# Stated task:
Set the listing down again exactly, please, apart from its pictures.

——

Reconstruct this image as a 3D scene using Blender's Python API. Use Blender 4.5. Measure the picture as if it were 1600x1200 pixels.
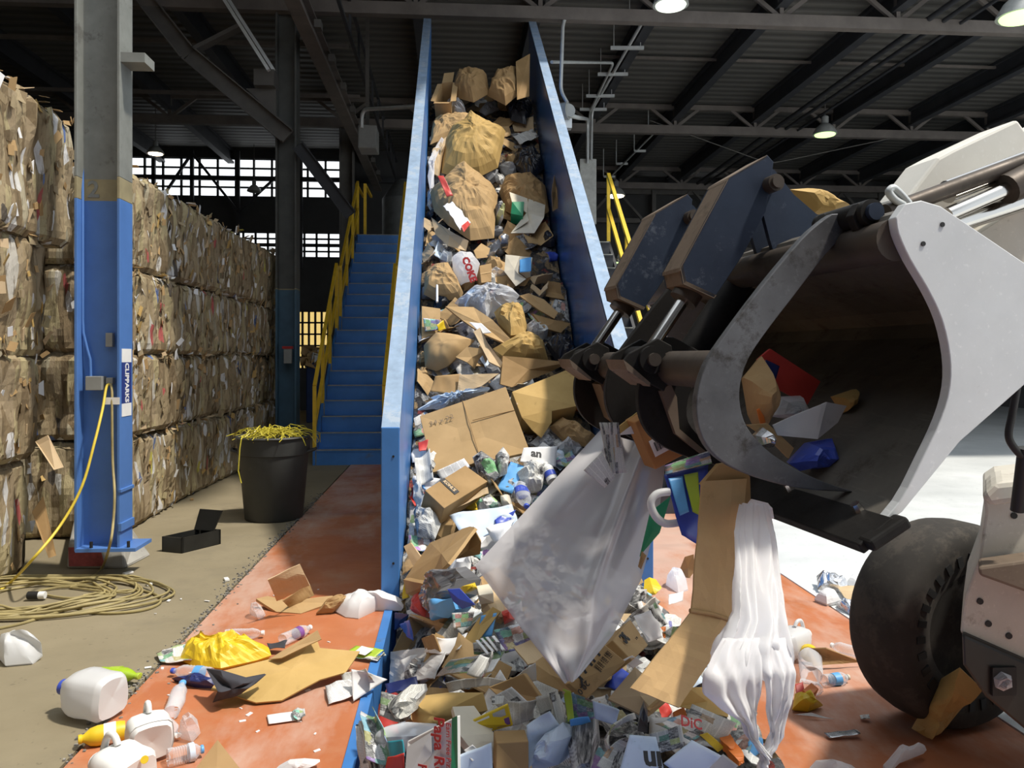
import bpy, bmesh, math, random
from mathutils import Vector, Matrix, noise
V = Vector
S = bpy.context.scene
for _o in list(bpy.data.objects): bpy.data.objects.remove(_o)
# ------------------------------------------------------------------ camera, world, sun, exposure
FPX, HZ, EYE = 1250.0, 558.0, 1.6
TH = math.atan(92 / 1250)
FWD = V((math.sin(TH), math.cos(TH), 0)); RGT = V((math.cos(TH), -math.sin(TH), 0)); UP = V((0, 0, 1))
CAM = V((0, 0, EYE))
cd = bpy.data.cameras.new('camera'); cam = bpy.data.objects.new('camera', cd); S.collection.objects.link(cam)
cam.location = CAM; cam.rotation_euler = (math.pi / 2, 0, -TH)
cd.sensor_width = 36; cd.lens = 36 * FPX / 1600; cd.shift_y = -(600 - HZ) / 1600; cd.clip_start = .05; cd.clip_end = 300
S.camera = cam
w = bpy.data.worlds.new('world'); S.world = w; w.use_nodes = True
bg = w.node_tree.nodes['Background']; bg.inputs[0].default_value = (.86, .93, 1, 1); bg.inputs[1].default_value = 1.15
sd = bpy.data.lights.new('sun', 'SUN'); sd.energy = 4.1; sd.angle = math.radians(3.5); sd.color = (1, .93, .82)
sun = bpy.data.objects.new('sun', sd); S.collection.objects.link(sun)
sun.rotation_euler = V((.49, -.18, 1)).to_track_quat('Z', 'Y').to_euler(); sun.location = (8, -3, 14)
S.view_settings.view_transform = 'Standard'; S.view_settings.look = 'None'; S.view_settings.gamma = 1
S.view_settings.use_curve_mapping = False; S.view_settings.exposure = .1
# ------------------------------------------------------------------ pixel helpers: a photo pixel becomes a point of the place
def P(u, v, d): return CAM + d * (FWD + (u - 800) / FPX * RGT + (HZ - v) / FPX * UP)
def ray(u, v): return FWD + (u - 800) / FPX * RGT + (HZ - v) / FPX * UP
def G(u, v, z=0.0):
    r = ray(u, v); return CAM + r * ((z - EYE) / r.z)
def px(p):
    q = p - CAM; d = q.dot(FWD); return 800 + FPX * q.dot(RGT) / d, HZ - FPX * q.z / d
def nz(p, s=1.0, seed=0.0): return noise.noise(V((p[0] * s + seed, p[1] * s + seed * 1.7, p[2] * s - seed)))
def heap(x, y):
    "top of the waste along the sunken belt"
    s = .3; t = (y - 5.85) / s
    z = .1 + .78 * s * (math.log(1 + math.exp(t)) if t < 30 else t)
    z += .16 * noise.noise(V((x * 1.6, y * 1.6, 3.1))) + .07 * noise.noise(V((x * 4.5, y * 4.5, 7.7)))
    z += .10 * max(0, 1 - abs(x - .45) / .9) if y < 6 else .05
    if y > 10: z += .4 * min(1, (y - 10) / 1.5)
    if y > 12.3: z -= (y - 12.3) * .6
    if x < -.05 and y < 5.5: z -= .28 * min(1, (-.05 - x) / .25) * max(0, min(1, (5.3 - y) / .6)) * max(0, min(1, (y - 3.4) / .5))
    return z
def Hp(u, v, lift=0.0):
    "the point where the view through a pixel meets the waste heap (or the floor beside it), raised by lift"
    r = ray(u, v); t = 1.6
    while t < 16:
        p = CAM + r * t
        h = heap(p.x, p.y) if (-.42 < p.x < 1.3 and p.y > 2) else 0.0
        if p.z <= h + lift: return p
        t += .02
    return p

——

# Full solution:
Reconstruct this image as a 3D scene using Blender's Python API. Use Blender 4.5. Measure the picture as if it were 1600x1200 pixels.
import bpy, bmesh, math, random
from mathutils import Vector, Matrix, noise
V = Vector
S = bpy.context.scene
for _o in list(bpy.data.objects): bpy.data.objects.remove(_o)
# ------------------------------------------------------------------ camera, world, sun, exposure
FPX, HZ, EYE = 1250.0, 558.0, 1.6
TH = math.atan(92 / 1250)
FWD = V((math.sin(TH), math.cos(TH), 0)); RGT = V((math.cos(TH), -math.sin(TH), 0)); UP = V((0, 0, 1))
CAM = V((0, 0, EYE))
cd = bpy.data.cameras.new('camera'); cam = bpy.data.objects.new('camera', cd); S.collection.objects.link(cam)
cam.location = CAM; cam.rotation_euler = (math.pi / 2, 0, -TH)
cd.sensor_width = 36; cd.lens = 36 * FPX / 1600; cd.shift_y = -(600 - HZ) / 1600; cd.clip_start = .05; cd.clip_end = 300
S.camera = cam
w = bpy.data.worlds.new('world'); S.world = w; w.use_nodes = True
bg = w.node_tree.nodes['Background']; bg.inputs[0].default_value = (.86, .93, 1, 1); bg.inputs[1].default_value = 1.15
sd = bpy.data.lights.new('sun', 'SUN'); sd.energy = 4.1; sd.angle = math.radians(3.5); sd.color = (1, .93, .82)
sun = bpy.data.objects.new('sun', sd); S.collection.objects.link(sun)
sun.rotation_euler = V((.49, -.18, 1)).to_track_quat('Z', 'Y').to_euler(); sun.location = (8, -3, 14)
S.view_settings.view_transform = 'Standard'; S.view_settings.look = 'None'; S.view_settings.gamma = 1
S.view_settings.use_curve_mapping = False; S.view_settings.exposure = .1
# ------------------------------------------------------------------ pixel helpers: a photo pixel becomes a point of the place
def P(u, v, d): return CAM + d * (FWD + (u - 800) / FPX * RGT + (HZ - v) / FPX * UP)
def ray(u, v): return FWD + (u - 800) / FPX * RGT + (HZ - v) / FPX * UP
def G(u, v, z=0.0):
    r = ray(u, v); return CAM + r * ((z - EYE) / r.z)
def px(p):
    q = p - CAM; d = q.dot(FWD); return 800 + FPX * q.dot(RGT) / d, HZ - FPX * q.z / d
def nz(p, s=1.0, seed=0.0): return noise.noise(V((p[0] * s + seed, p[1] * s + seed * 1.7, p[2] * s - seed)))
def heap(x, y):
    "top of the waste along the sunken belt"
    s = .3; t = (y - 5.85) / s
    z = .1 + .78 * s * (math.log(1 + math.exp(t)) if t < 30 else t)
    z += .16 * noise.noise(V((x * 1.6, y * 1.6, 3.1))) + .07 * noise.noise(V((x * 4.5, y * 4.5, 7.7)))
    z += .10 * max(0, 1 - abs(x - .45) / .9) if y < 6 else .05
    if y > 10: z += .4 * min(1, (y - 10) / 1.5)
    if y > 12.3: z -= (y - 12.3) * .6
    if x < -.05 and y < 5.5: z -= .28 * min(1, (-.05 - x) / .25) * max(0, min(1, (5.3 - y) / .6)) * max(0, min(1, (y - 3.4) / .5))
    return z
def Hp(u, v, lift=0.0):
    "the point where the view through a pixel meets the waste heap (or the floor beside it), raised by lift"
    r = ray(u, v); t = 1.6
    while t < 16:
        p = CAM + r * t
        h = heap(p.x, p.y) if (-.42 < p.x < 1.3 and p.y > 2) else 0.0
        if p.z <= h + lift: return p
        t += .02
    return p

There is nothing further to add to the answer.